→ **Stated goal**: Reproduce the material in full, unchanged.

→ **Source excerpt**:
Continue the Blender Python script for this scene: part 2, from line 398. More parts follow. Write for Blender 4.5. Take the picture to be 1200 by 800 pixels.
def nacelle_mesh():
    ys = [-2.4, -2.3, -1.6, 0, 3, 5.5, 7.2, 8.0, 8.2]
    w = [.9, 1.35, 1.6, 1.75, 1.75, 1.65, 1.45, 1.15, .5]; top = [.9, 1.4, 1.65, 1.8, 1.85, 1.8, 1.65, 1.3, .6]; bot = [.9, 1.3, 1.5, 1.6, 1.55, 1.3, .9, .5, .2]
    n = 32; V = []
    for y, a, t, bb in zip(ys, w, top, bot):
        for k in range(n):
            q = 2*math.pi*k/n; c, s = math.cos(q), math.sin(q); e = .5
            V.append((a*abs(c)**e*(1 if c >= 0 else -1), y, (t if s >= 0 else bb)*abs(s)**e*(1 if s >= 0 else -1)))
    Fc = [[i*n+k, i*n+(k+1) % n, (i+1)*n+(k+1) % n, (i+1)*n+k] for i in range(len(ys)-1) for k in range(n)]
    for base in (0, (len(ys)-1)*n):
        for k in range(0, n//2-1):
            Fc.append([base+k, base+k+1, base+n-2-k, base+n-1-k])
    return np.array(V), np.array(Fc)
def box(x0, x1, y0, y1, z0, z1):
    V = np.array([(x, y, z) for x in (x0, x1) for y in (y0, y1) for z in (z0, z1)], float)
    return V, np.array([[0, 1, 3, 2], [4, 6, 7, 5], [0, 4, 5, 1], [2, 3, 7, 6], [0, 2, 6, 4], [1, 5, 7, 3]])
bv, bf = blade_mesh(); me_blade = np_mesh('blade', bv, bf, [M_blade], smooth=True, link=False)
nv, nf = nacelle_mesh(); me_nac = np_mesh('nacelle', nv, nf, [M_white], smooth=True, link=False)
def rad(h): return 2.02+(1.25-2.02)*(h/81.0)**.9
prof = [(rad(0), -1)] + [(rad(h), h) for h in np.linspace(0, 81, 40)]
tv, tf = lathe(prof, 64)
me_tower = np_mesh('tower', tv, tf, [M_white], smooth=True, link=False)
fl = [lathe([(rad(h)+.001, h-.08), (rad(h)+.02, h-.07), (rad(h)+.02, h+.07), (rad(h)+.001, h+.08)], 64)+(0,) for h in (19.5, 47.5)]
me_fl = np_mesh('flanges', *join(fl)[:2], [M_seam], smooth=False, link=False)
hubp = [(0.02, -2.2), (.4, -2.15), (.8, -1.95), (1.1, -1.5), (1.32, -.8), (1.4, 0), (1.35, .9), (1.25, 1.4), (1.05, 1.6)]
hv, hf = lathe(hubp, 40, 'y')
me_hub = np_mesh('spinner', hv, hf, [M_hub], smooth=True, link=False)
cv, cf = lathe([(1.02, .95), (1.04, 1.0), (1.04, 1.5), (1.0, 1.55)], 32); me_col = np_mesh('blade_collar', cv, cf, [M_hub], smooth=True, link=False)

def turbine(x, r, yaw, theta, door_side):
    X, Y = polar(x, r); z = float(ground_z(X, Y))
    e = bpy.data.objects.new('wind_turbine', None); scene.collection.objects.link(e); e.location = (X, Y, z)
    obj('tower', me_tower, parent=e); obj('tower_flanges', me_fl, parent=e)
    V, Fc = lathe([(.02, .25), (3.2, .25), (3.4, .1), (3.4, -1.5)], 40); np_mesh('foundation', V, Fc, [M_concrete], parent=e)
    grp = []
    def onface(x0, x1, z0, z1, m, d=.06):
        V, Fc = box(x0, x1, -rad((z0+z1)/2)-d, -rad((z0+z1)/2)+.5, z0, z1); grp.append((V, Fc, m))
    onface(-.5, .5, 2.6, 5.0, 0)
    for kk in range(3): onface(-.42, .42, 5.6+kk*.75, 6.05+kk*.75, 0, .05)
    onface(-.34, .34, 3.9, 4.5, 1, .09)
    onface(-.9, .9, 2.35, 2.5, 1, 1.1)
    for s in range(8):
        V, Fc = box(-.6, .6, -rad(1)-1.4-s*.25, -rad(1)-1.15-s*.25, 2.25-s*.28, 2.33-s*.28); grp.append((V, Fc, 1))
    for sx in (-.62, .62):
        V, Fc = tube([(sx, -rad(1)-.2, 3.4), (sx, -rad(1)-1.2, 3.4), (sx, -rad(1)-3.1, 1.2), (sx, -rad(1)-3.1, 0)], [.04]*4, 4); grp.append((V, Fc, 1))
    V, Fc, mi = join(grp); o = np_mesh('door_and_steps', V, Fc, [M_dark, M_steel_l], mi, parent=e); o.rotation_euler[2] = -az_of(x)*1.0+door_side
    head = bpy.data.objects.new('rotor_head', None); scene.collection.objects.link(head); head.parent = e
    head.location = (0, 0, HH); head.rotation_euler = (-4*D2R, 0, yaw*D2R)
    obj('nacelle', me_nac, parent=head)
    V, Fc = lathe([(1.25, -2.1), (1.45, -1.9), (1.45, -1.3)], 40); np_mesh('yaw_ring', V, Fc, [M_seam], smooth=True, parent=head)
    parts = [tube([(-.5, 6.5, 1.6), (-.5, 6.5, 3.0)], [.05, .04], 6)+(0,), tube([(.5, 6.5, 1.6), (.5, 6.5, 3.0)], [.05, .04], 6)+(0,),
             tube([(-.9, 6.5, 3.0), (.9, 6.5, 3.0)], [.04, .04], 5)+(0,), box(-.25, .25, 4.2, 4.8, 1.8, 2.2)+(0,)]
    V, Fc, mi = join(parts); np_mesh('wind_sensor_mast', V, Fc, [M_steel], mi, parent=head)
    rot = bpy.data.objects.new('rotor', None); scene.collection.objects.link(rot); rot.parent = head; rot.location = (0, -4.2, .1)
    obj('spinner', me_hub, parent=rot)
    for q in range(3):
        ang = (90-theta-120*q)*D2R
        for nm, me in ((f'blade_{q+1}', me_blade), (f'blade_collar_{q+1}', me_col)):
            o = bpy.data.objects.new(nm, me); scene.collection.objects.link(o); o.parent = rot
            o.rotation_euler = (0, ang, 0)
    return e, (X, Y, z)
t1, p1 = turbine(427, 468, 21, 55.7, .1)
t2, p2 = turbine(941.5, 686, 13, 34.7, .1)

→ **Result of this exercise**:
Continue the Blender Python script for this scene: part 2, from line 398. More parts follow. Write for Blender 4.5. Take the picture to be 1200 by 800 pixels.
def nacelle_mesh():
    ys = [-2.4, -2.3, -1.6, 0, 3, 5.5, 7.2, 8.0, 8.2]
    w = [.9, 1.35, 1.6, 1.75, 1.75, 1.65, 1.45, 1.15, .5]; top = [.9, 1.4, 1.65, 1.8, 1.85, 1.8, 1.65, 1.3, .6]; bot = [.9, 1.3, 1.5, 1.6, 1.55, 1.3, .9, .5, .2]
    n = 32; V = []
    for y, a, t, bb in zip(ys, w, top, bot):
        for k in range(n):
            q = 2*math.pi*k/n; c, s = math.cos(q), math.sin(q); e = .5
            V.append((a*abs(c)**e*(1 if c >= 0 else -1), y, (t if s >= 0 else bb)*abs(s)**e*(1 if s >= 0 else -1)))
    Fc = [[i*n+k, i*n+(k+1) % n, (i+1)*n+(k+1) % n, (i+1)*n+k] for i in range(len(ys)-1) for k in range(n)]
    for base in (0, (len(ys)-1)*n):
        for k in range(0, n//2-1):
            Fc.append([base+k, base+k+1, base+n-2-k, base+n-1-k])
    return np.array(V), np.array(Fc)
def box(x0, x1, y0, y1, z0, z1):
    V = np.array([(x, y, z) for x in (x0, x1) for y in (y0, y1) for z in (z0, z1)], float)
    return V, np.array([[0, 1, 3, 2], [4, 6, 7, 5], [0, 4, 5, 1], [2, 3, 7, 6], [0, 2, 6, 4], [1, 5, 7, 3]])
bv, bf = blade_mesh(); me_blade = np_mesh('blade', bv, bf, [M_blade], smooth=True, link=False)
nv, nf = nacelle_mesh(); me_nac = np_mesh('nacelle', nv, nf, [M_white], smooth=True, link=False)
def rad(h): return 2.02+(1.25-2.02)*(h/81.0)**.9
prof = [(rad(0), -1)] + [(rad(h), h) for h in np.linspace(0, 81, 40)]
tv, tf = lathe(prof, 64)
me_tower = np_mesh('tower', tv, tf, [M_white], smooth=True, link=False)
fl = [lathe([(rad(h)+.001, h-.08), (rad(h)+.02, h-.07), (rad(h)+.02, h+.07), (rad(h)+.001, h+.08)], 64)+(0,) for h in (19.5, 47.5)]
me_fl = np_mesh('flanges', *join(fl)[:2], [M_seam], smooth=False, link=False)
hubp = [(0.02, -2.2), (.4, -2.15), (.8, -1.95), (1.1, -1.5), (1.32, -.8), (1.4, 0), (1.35, .9), (1.25, 1.4), (1.05, 1.6)]
hv, hf = lathe(hubp, 40, 'y')
me_hub = np_mesh('spinner', hv, hf, [M_hub], smooth=True, link=False)
cv, cf = lathe([(1.02, .95), (1.04, 1.0), (1.04, 1.5), (1.0, 1.55)], 32); me_col = np_mesh('blade_collar', cv, cf, [M_hub], smooth=True, link=False)

def turbine(x, r, yaw, theta, door_side):
    X, Y = polar(x, r); z = float(ground_z(X, Y))
    e = bpy.data.objects.new('wind_turbine', None); scene.collection.objects.link(e); e.location = (X, Y, z)
    obj('tower', me_tower, parent=e); obj('tower_flanges', me_fl, parent=e)
    V, Fc = lathe([(.02, .25), (3.2, .25), (3.4, .1), (3.4, -1.5)], 40); np_mesh('foundation', V, Fc, [M_concrete], parent=e)
    grp = []
    def onface(x0, x1, z0, z1, m, d=.06):
        V, Fc = box(x0, x1, -rad((z0+z1)/2)-d, -rad((z0+z1)/2)+.5, z0, z1); grp.append((V, Fc, m))
    onface(-.5, .5, 2.6, 5.0, 0)
    for kk in range(3): onface(-.42, .42, 5.6+kk*.75, 6.05+kk*.75, 0, .05)
    onface(-.34, .34, 3.9, 4.5, 1, .09)
    onface(-.9, .9, 2.35, 2.5, 1, 1.1)
    for s in range(8):
        V, Fc = box(-.6, .6, -rad(1)-1.4-s*.25, -rad(1)-1.15-s*.25, 2.25-s*.28, 2.33-s*.28); grp.append((V, Fc, 1))
    for sx in (-.62, .62):
        V, Fc = tube([(sx, -rad(1)-.2, 3.4), (sx, -rad(1)-1.2, 3.4), (sx, -rad(1)-3.1, 1.2), (sx, -rad(1)-3.1, 0)], [.04]*4, 4); grp.append((V, Fc, 1))
    V, Fc, mi = join(grp); o = np_mesh('door_and_steps', V, Fc, [M_dark, M_steel_l], mi, parent=e); o.rotation_euler[2] = -az_of(x)*1.0+door_side
    head = bpy.data.objects.new('rotor_head', None); scene.collection.objects.link(head); head.parent = e
    head.location = (0, 0, HH); head.rotation_euler = (-4*D2R, 0, yaw*D2R)
    obj('nacelle', me_nac, parent=head)
    V, Fc = lathe([(1.25, -2.1), (1.45, -1.9), (1.45, -1.3)], 40); np_mesh('yaw_ring', V, Fc, [M_seam], smooth=True, parent=head)
    parts = [tube([(-.5, 6.5, 1.6), (-.5, 6.5, 3.0)], [.05, .04], 6)+(0,), tube([(.5, 6.5, 1.6), (.5, 6.5, 3.0)], [.05, .04], 6)+(0,),
             tube([(-.9, 6.5, 3.0), (.9, 6.5, 3.0)], [.04, .04], 5)+(0,), box(-.25, .25, 4.2, 4.8, 1.8, 2.2)+(0,)]
    V, Fc, mi = join(parts); np_mesh('wind_sensor_mast', V, Fc, [M_steel], mi, parent=head)
    rot = bpy.data.objects.new('rotor', None); scene.collection.objects.link(rot); rot.parent = head; rot.location = (0, -4.2, .1)
    obj('spinner', me_hub, parent=rot)
    for q in range(3):
        ang = (90-theta-120*q)*D2R
        for nm, me in ((f'blade_{q+1}', me_blade), (f'blade_collar_{q+1}', me_col)):
            o = bpy.data.objects.new(nm, me); scene.collection.objects.link(o); o.parent = rot
            o.rotation_euler = (0, ang, 0)
    return e, (X, Y, z)
t1, p1 = turbine(427, 468, 21, 55.7, .1)
t2, p2 = turbine(941.5, 686, 13, 34.7, .1)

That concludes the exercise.